Faculty member invited to international organization

Trey Crumbie

A WKU faculty member has been accepted to represent the United States in an international organization.

Chris Groves, distinguished professor of hydrogeology, who teaches in the Geography and Geology department, accepted an invitation to represent the nation in the Karst Commission of the International Geographical Union.

The IGU was established in Brussels, Belgium in 1922. The intent of the organization is to promote geography through conducting geographical research and education worldwide. On the Karst Commission, Groves will help develop an international approach to managing karst environments. 

Karst is a type of landscape formed through the dissolution of soluble rocks, such as limestone. Caves and sinkholes are examples of karst landscapes.

Groves said another goal of being on the commission is communication.

 “It enhances the possibilities of people being able to interact with each other throughout the world,” he said.

Groves enjoys working internationaly and said this will be a good experience for him. 

Groves said the commission ties in very closely with the classes he teaches.
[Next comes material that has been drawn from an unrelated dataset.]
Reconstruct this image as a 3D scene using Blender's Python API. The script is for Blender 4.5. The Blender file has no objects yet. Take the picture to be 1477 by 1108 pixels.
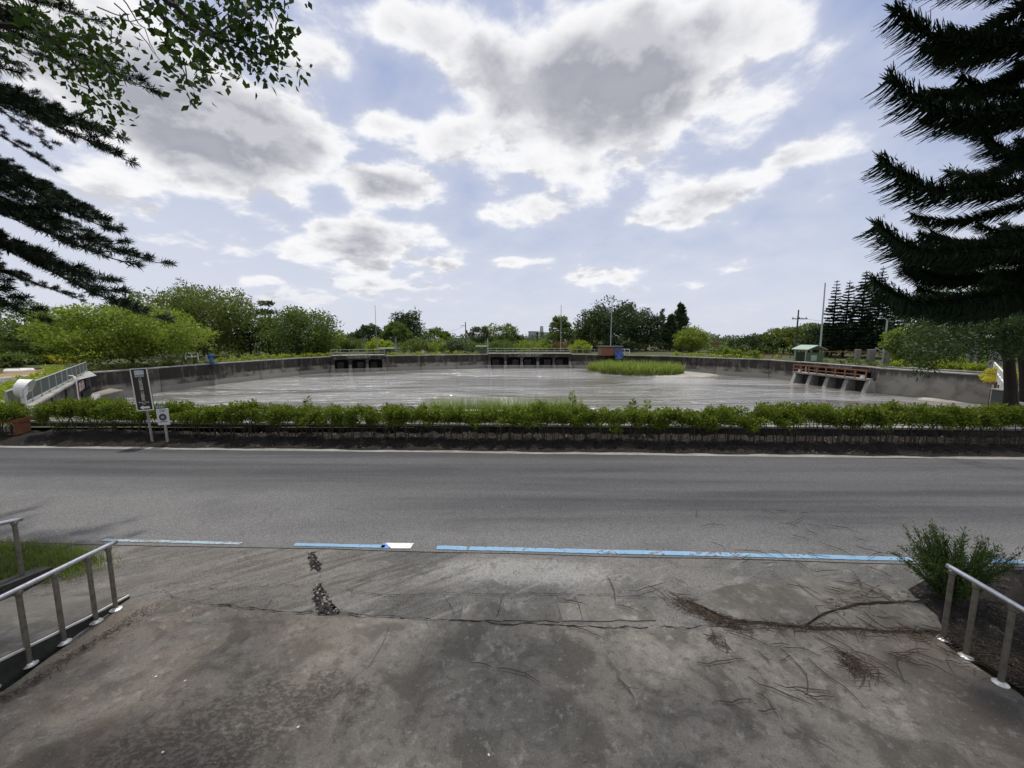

When teaching about hydrology, Groves goes over topics such as water and landscapes. Groves said he will now be able to bring an international element when teaching about karst landscapes, as he may be able to develop projects and trips that will take students to other countries.

“Certainly, there’s a lot of benefits from developing the international relationships” he said.

This is not the first international organization Groves has been a part of. For about 20 years, Groves has worked with the United Nations Educational, Scientific and Cultural Organization to study karst water resources. David Keeling, Geography and Geology department head, said he hopes Groves’ invitation helps with development of both WKU and the department.

“It helps gives us some international profile in terms of recognizing that type of research that we do,” he said. 

Keeling said karst landscapes do have an impact on people’s lives.

“Just go back and think about the Corvette Museum sinkhole collapse, and that’s all related to Karst” he said. 

“There are literally millions and millions of people that are impacted by karst landscapes.” 

Keeling encourages other faculty to get involved in international activities   

“If you’re going to have international reach, as the President (Gary Ransdell) wants us to have, then you got to serve on international committees,” he said. “Because most problems that we face as a global society, whether it’s water, or air quality, pollution, [or] climate change, those are international in scope. They’re not just for Bowling Green or Kentucky.”